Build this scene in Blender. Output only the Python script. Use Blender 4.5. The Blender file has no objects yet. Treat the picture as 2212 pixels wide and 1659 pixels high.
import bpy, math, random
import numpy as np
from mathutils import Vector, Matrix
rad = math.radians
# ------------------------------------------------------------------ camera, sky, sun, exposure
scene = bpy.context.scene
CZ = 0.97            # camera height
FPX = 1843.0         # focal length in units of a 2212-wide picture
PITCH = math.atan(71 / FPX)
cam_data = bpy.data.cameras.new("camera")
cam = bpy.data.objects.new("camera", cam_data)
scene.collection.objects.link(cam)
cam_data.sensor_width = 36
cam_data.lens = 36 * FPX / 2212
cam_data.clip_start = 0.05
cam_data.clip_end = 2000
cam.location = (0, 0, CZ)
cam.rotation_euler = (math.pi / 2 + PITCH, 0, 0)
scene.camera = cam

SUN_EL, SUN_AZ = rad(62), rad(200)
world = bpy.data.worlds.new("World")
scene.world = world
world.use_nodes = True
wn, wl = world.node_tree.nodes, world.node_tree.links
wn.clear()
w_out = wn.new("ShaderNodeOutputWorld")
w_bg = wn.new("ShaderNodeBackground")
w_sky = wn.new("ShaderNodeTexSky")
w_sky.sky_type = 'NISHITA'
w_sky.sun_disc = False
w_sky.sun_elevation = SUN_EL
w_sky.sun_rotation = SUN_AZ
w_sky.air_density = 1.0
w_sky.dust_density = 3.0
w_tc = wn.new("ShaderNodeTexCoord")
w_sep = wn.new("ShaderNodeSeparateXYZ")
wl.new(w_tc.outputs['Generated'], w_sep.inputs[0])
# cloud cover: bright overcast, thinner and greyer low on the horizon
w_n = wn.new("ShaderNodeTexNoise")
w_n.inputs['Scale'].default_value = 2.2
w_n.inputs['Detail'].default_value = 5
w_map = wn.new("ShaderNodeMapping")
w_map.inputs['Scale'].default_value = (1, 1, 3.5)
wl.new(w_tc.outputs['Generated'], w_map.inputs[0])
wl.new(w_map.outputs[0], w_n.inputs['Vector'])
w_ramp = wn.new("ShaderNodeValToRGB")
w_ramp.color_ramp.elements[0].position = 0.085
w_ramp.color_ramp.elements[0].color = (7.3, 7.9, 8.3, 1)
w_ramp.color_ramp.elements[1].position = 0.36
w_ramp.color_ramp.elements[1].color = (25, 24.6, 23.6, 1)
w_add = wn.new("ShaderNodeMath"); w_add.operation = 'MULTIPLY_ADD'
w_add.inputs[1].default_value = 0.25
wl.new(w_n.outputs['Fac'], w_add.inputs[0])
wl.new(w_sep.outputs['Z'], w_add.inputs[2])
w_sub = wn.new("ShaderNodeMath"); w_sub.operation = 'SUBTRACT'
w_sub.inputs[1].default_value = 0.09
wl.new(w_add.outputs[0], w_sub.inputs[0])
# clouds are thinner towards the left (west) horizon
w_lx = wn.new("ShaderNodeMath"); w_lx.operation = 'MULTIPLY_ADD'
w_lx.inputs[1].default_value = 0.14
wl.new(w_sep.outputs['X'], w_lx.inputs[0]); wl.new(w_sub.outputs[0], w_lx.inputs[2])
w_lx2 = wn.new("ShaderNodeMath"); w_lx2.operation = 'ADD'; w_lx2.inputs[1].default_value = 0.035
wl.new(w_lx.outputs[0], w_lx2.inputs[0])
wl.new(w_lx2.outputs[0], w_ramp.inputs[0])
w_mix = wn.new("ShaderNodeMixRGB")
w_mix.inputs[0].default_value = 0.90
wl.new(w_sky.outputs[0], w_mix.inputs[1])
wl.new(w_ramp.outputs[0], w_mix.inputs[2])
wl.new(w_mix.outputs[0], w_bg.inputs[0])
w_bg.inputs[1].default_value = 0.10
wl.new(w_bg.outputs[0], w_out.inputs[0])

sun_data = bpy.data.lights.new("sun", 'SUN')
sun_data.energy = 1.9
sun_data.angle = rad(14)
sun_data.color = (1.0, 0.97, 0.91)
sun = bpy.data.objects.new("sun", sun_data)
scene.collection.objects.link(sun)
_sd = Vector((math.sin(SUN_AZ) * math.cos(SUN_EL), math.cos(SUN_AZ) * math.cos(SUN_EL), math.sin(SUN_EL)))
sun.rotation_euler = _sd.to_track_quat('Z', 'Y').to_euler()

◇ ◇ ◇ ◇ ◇

THE PROBLEM:
Return nothing but the lines from the first line of the listing through the line with "scene.camera = cam", please, keeping every one of them unchanged.

RESULT:
Build this scene in Blender. Output only the Python script. Use Blender 4.5. The Blender file has no objects yet. Treat the picture as 2212 pixels wide and 1659 pixels high.
import bpy, math, random
import numpy as np
from mathutils import Vector, Matrix
rad = math.radians
# ------------------------------------------------------------------ camera, sky, sun, exposure
scene = bpy.context.scene
CZ = 0.97            # camera height
FPX = 1843.0         # focal length in units of a 2212-wide picture
PITCH = math.atan(71 / FPX)
cam_data = bpy.data.cameras.new("camera")
cam = bpy.data.objects.new("camera", cam_data)
scene.collection.objects.link(cam)
cam_data.sensor_width = 36
cam_data.lens = 36 * FPX / 2212
cam_data.clip_start = 0.05
cam_data.clip_end = 2000
cam.location = (0, 0, CZ)
cam.rotation_euler = (math.pi / 2 + PITCH, 0, 0)
scene.camera = cam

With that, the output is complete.